Siyonistler Yahudiliği, sınıfsallığı içinde ele almıyorlar, tam tersine Yahudiliği, homojen bir bütün olarak topraksız, sınırlar aşırı bir dünya ulusu olarak kavrıyorlardı: sınıflara ayrışmamış homojen bir yapıyı ifade eden dünya ulusu! Bu anlayışın mantıksal sonucu şuydu: Yahudi, yaşadığı ülkede sınıf mücadelesine katılmamalı, geleceğini orada aramamalıdır. Yahudi, geleceğini Filistin'de aramalıdır.
Siyonist ideoloji, Yahudi sorununu Filistin'e göç ve göç eden Yahudilerden oluşan bir Yahudi toplumu oluşturmak ile çözmeyi amaçlamıştır.
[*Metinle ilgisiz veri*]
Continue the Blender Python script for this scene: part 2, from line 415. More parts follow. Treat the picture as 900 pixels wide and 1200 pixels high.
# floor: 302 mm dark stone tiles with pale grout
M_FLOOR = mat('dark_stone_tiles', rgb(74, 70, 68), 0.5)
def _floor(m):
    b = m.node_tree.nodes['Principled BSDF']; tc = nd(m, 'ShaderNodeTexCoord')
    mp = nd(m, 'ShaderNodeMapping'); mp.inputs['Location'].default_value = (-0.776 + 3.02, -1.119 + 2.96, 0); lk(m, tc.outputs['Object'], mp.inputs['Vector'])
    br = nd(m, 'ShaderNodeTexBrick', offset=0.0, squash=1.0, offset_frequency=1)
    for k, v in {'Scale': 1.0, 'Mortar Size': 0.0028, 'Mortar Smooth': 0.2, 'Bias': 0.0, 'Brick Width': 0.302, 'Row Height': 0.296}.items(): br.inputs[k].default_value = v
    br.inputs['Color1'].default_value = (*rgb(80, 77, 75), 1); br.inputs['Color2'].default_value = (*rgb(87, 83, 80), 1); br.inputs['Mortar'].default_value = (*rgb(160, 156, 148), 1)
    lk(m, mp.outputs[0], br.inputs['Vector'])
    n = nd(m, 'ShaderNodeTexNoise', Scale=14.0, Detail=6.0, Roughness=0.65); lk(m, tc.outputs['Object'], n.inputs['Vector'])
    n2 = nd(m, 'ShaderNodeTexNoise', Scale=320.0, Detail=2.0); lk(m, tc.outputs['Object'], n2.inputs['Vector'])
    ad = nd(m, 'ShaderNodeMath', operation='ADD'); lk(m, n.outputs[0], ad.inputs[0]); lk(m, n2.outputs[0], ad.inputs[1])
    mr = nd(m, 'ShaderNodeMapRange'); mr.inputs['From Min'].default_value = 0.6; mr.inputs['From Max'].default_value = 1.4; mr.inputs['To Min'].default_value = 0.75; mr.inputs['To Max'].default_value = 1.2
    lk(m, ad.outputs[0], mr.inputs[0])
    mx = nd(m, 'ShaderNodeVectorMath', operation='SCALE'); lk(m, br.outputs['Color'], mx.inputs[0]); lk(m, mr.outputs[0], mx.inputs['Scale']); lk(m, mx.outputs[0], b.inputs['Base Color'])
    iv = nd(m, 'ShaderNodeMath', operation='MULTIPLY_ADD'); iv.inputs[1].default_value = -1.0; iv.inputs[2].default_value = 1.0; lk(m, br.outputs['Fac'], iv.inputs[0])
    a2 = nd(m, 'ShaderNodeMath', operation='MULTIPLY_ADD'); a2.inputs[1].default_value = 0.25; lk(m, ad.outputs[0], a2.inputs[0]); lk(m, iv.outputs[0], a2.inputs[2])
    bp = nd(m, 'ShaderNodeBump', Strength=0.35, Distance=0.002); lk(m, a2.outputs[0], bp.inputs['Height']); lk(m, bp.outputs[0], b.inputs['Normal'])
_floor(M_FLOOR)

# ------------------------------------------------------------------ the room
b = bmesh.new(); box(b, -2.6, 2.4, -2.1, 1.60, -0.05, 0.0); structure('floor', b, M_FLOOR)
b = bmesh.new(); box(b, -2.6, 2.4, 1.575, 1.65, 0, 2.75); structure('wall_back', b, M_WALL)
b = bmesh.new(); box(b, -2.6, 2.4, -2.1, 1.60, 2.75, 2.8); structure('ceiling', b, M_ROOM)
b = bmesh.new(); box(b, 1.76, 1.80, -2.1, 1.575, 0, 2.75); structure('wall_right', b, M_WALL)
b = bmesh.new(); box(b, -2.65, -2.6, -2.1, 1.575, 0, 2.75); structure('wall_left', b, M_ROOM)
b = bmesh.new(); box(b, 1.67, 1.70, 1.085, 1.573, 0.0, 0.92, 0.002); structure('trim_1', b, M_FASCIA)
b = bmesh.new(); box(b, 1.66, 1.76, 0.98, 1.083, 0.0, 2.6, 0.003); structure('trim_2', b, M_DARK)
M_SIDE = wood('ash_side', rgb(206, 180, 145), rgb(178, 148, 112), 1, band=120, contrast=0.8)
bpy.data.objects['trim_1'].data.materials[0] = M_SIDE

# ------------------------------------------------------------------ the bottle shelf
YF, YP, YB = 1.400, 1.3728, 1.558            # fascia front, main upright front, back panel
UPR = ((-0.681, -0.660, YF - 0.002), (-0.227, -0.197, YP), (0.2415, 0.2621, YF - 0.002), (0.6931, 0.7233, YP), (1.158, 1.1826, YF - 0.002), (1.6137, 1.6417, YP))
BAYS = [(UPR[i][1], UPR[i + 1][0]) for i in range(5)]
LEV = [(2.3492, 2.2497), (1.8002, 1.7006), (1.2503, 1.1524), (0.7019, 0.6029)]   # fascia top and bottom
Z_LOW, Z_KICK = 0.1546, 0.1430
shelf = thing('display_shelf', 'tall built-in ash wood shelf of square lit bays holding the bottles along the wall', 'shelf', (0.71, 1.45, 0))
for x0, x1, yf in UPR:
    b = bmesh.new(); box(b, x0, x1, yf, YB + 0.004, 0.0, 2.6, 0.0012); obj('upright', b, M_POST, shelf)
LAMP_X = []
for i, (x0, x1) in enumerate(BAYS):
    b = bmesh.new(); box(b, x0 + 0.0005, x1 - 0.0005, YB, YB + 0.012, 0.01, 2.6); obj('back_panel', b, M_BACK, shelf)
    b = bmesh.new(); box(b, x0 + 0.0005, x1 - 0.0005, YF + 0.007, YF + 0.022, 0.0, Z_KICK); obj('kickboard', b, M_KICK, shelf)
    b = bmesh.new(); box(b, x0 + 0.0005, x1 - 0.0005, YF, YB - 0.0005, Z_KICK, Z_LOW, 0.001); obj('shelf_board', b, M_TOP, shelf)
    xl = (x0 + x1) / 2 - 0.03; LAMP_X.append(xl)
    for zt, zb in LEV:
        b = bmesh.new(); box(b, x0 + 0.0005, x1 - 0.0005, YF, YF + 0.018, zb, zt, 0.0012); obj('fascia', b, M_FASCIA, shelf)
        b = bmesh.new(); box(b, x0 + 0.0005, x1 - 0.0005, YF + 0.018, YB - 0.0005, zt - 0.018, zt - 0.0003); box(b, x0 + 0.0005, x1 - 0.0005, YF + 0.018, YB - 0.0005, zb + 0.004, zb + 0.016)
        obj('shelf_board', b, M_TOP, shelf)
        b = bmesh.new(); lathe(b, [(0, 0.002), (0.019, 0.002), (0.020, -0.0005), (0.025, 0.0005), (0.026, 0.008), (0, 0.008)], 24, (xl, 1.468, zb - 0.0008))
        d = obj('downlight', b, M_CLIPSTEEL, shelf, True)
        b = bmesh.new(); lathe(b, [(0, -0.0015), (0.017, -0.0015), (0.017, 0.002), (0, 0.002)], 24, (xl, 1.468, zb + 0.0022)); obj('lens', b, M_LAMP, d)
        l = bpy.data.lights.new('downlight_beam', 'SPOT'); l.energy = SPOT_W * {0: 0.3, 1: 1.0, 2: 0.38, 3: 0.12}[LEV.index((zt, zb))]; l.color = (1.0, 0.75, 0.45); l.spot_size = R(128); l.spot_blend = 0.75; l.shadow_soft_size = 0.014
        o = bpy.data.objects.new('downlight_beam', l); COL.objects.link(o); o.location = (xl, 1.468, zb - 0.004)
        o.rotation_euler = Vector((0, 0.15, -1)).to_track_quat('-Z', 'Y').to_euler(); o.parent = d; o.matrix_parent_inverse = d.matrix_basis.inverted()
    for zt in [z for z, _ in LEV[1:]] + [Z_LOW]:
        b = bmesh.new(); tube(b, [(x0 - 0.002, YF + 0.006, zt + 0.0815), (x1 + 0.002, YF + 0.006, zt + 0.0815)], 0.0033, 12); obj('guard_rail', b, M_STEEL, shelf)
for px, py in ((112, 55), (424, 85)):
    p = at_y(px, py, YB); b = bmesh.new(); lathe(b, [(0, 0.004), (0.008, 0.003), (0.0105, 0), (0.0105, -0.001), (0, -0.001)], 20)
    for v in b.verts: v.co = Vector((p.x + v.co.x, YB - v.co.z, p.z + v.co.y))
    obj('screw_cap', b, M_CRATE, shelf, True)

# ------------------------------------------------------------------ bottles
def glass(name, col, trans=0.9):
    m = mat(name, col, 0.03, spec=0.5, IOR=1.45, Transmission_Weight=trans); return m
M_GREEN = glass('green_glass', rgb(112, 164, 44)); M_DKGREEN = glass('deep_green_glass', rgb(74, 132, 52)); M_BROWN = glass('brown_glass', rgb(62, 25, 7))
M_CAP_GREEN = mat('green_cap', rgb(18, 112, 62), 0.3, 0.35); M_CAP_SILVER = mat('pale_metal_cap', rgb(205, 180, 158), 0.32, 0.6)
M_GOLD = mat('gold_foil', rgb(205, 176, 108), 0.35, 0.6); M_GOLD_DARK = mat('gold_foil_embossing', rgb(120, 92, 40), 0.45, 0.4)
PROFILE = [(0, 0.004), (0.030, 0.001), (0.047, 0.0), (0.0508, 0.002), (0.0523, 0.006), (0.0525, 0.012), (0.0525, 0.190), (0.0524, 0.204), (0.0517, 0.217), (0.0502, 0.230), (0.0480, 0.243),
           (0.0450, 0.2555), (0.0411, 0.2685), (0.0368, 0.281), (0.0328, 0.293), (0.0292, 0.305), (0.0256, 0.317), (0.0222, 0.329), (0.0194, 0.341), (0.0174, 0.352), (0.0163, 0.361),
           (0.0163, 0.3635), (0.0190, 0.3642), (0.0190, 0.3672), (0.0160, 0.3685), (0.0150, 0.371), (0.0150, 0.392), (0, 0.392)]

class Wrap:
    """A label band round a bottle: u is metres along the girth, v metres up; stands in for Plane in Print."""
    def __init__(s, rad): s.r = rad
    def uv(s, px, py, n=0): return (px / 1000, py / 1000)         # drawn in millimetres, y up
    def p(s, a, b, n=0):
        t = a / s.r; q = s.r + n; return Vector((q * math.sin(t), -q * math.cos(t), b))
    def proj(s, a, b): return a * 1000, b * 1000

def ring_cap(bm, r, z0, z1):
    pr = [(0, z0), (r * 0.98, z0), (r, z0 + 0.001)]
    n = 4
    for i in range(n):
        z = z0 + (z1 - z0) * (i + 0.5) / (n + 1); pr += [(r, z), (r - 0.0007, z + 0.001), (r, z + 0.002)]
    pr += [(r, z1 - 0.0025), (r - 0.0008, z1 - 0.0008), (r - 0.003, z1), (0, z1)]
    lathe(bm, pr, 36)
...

Ama Siyonizm, bütün Yahudiler tarafından kabul edilmemiştir, benimsenmemiştir; evet Siyonizm Yahudi insanını iki kampa bölmüştür. Siyonizm'in en keskin karşıtları Talmud-Yahudileriydi. Bunlar, Yahudiliği din olarak görüyorlardı. Hitler'in iktidara gelmesinden sonra da Avrupalı Yahudilerin önemli bir kısmı Siyonizm'e karşıydı. Siyonistlerin ilk kongreleri de (Basel) farklı akımların şiddetli mücadelesine sahne olmuştu.
Bu kongrede Batı ve Doğu Avrupa Yahudi'leri arasındaki fark görülmüştü.
Siyonizm şunu diyordu: Nüfusunun ezici çoğunluğu Yahudi olmayan toplumlarda Yahudiler, yabancı vücudu; yabancılığı ifade ediyorlar. Bundan dolayı kurtuluşu, Filistin'de Yahudi devletinin kurulmasında aramalıdırlar. Ama Filistin'e göç, ülkenin işgali ve bağımsız bir Yahudi toplumunun kurulması; bu anlamda Siyonizm iki olmazsa olmazla karşı karşıyaydı:
Birincisi: Yerli Arap nüfusun ülkeyi terk etmeye zorlanması; Filistin'in Arapsızlaştırılması.
İkincisi: Emperyalizmle devamlılığı olan ittifak; Siyonist amaca ulaşılması için güçlü bir dış gücün/emperyalizmin siyasi, askeri ve ekonomik desteği kaçınılmazdı.